Cost-effective Deep Learning Infrastructure with NVIDIA GPU
Aatiz Ghimire, Shahnawaz Alam, Siman Giri, Madhav Prasad Ghimire
TL;DR
The paper tackles the high cost and privacy concerns of cloud GPUs in resource-constrained settings by designing a cost-efficient four-GTX-1650 Beowulf-style cluster using Rocky Linux, Slurm, and open-source tools. It documents a comprehensive hardware/software stack, security hardening, centralized identity management, and MPI-based distributed computing, validating single-node CUDA workloads and SLURM-enabled task scheduling despite the GPUs not clustering across nodes.
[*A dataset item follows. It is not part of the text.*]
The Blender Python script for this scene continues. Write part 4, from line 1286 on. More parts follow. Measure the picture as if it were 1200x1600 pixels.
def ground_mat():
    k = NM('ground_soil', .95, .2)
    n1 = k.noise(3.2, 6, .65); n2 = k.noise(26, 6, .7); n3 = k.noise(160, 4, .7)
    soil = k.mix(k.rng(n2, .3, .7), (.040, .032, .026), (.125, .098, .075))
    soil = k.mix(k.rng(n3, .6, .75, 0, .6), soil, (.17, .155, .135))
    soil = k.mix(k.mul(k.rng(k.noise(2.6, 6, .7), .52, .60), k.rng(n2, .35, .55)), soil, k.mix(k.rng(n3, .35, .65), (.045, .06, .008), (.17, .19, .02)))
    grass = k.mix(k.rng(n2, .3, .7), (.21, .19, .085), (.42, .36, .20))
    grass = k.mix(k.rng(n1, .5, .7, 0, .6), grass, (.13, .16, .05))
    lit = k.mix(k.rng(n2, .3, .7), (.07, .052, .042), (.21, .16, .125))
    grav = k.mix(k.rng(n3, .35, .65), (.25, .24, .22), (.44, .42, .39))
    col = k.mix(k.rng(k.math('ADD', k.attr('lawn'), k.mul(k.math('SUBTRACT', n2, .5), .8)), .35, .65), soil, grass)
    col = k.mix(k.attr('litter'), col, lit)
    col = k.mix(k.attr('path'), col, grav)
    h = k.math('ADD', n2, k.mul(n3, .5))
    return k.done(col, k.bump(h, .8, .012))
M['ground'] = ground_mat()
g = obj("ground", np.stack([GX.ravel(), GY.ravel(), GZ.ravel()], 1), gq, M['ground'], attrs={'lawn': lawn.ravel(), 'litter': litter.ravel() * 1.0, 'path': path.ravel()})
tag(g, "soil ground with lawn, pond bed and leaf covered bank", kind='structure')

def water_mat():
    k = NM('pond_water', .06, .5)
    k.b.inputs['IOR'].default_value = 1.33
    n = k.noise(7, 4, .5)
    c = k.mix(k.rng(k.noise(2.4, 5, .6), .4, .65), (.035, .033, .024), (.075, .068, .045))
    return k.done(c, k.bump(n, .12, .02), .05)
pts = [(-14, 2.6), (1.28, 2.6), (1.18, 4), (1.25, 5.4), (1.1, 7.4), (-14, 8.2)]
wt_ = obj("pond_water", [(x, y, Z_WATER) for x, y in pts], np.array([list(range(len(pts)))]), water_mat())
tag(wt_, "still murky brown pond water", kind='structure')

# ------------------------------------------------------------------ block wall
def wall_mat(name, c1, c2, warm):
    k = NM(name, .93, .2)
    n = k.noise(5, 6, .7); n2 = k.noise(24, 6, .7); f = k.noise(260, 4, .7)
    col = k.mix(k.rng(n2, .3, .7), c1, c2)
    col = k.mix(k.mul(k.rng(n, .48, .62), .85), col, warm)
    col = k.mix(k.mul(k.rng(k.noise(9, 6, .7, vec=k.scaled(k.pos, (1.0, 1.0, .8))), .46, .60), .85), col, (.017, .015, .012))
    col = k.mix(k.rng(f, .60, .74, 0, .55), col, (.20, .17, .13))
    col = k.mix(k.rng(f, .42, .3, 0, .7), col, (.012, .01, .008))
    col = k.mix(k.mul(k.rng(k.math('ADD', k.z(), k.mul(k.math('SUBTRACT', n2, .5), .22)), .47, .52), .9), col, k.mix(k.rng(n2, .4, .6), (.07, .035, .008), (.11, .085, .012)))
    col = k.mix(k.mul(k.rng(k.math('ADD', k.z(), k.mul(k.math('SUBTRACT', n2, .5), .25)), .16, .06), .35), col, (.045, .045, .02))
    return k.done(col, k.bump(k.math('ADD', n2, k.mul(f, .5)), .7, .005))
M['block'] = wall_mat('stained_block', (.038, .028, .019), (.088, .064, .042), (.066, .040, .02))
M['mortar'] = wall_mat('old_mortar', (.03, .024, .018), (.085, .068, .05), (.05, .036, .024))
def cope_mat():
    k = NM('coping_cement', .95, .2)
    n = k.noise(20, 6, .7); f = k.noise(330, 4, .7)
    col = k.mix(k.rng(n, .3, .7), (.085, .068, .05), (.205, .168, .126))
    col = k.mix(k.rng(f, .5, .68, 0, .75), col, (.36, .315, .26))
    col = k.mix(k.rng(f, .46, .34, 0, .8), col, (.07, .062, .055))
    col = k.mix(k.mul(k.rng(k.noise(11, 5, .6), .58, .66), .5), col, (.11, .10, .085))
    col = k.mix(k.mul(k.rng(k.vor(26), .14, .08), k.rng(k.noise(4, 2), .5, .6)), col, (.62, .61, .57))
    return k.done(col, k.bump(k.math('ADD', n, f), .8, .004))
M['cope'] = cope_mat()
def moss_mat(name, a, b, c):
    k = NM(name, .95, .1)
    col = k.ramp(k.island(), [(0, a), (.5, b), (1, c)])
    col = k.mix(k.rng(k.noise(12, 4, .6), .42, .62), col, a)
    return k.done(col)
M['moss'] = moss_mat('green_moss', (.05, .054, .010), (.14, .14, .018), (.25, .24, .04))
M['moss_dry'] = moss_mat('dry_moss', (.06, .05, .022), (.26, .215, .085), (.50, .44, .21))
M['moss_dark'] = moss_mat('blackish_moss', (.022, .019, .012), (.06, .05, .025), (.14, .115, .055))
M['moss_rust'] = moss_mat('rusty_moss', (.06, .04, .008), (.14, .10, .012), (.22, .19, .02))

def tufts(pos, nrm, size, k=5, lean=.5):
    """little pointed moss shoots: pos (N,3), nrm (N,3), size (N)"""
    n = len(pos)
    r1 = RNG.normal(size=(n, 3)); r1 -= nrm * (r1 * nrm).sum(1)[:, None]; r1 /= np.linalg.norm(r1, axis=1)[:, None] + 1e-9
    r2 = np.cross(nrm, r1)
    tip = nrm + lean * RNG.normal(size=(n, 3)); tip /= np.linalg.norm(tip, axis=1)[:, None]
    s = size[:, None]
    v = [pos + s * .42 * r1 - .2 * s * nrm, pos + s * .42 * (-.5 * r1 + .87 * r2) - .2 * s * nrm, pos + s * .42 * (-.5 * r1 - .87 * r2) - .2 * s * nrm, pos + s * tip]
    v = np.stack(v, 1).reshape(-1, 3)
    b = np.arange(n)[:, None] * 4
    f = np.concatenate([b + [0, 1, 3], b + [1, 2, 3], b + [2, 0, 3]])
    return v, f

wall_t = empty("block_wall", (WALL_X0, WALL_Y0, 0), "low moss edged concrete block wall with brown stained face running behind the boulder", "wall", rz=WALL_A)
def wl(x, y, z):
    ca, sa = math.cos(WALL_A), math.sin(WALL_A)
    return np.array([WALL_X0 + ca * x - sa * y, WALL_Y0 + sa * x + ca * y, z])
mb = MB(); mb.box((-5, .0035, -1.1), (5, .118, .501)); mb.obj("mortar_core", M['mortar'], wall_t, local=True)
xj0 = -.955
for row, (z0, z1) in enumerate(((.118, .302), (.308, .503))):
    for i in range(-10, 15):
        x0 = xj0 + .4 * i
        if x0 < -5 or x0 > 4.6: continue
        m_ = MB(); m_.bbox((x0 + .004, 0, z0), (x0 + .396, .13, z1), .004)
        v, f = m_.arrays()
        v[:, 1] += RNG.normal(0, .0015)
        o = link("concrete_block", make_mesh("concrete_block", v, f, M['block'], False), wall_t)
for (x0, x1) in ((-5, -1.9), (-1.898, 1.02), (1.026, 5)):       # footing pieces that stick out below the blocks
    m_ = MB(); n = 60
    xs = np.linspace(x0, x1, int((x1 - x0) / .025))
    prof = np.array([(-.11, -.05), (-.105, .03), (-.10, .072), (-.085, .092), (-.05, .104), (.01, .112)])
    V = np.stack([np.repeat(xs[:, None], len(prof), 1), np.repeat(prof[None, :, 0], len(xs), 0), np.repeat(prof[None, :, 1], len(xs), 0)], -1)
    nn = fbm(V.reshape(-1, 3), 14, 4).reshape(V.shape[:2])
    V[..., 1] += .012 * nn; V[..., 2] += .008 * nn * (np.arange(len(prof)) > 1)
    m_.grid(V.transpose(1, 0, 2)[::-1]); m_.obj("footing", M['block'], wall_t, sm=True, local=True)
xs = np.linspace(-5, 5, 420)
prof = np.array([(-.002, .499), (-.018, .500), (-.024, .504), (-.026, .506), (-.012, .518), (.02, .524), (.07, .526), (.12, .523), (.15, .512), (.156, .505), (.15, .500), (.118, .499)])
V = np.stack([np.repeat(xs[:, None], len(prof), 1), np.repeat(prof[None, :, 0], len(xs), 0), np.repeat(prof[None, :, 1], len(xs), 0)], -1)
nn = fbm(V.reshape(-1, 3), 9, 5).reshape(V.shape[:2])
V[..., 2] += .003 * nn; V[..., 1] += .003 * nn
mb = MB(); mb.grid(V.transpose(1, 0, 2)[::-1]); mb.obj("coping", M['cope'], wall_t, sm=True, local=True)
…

The findings demonstrate tangible cost savings, data-control, and operational independence, while identifying limitations in inter-node GPU clustering and proposing future upgrades such as faster interconnects and HPC GPUs. Overall, the work provides a practical blueprint for deploying accessible, in-house DL/HPC infrastructure in developing regions.
Abstract
The growing demand for computational power is driven by advancements in deep learning, the increasing need for big data processing, and the requirements of scientific simulations for academic and research purposes. Developing countries like Nepal often struggle with the resources needed to invest in new and better hardware for these purposes. However, optimizing and building on existing technology can still meet these computing demands effectively. To address these needs, we built a cluster using four NVIDIA GeForce GTX 1650 GPUs. The cluster consists of four nodes: one master node that controls and manages the entire cluster, and three compute nodes dedicated to processing tasks. The master node is equipped with all necessary software for package management, resource scheduling, and deployment, such as Anaconda and Slurm. In addition, a Network File Storage (NFS) system was integrated to provide the additional storage required by the cluster. Given that the cluster is accessible via ssh by a public domain address, which poses significant cybersecurity risks, we implemented fail2ban to mitigate brute force attacks and enhance security. Despite the continuous challenges encountered during the design and implementation process, this project demonstrates how powerful computational clusters can be built to handle resource-intensive tasks in various demanding fields.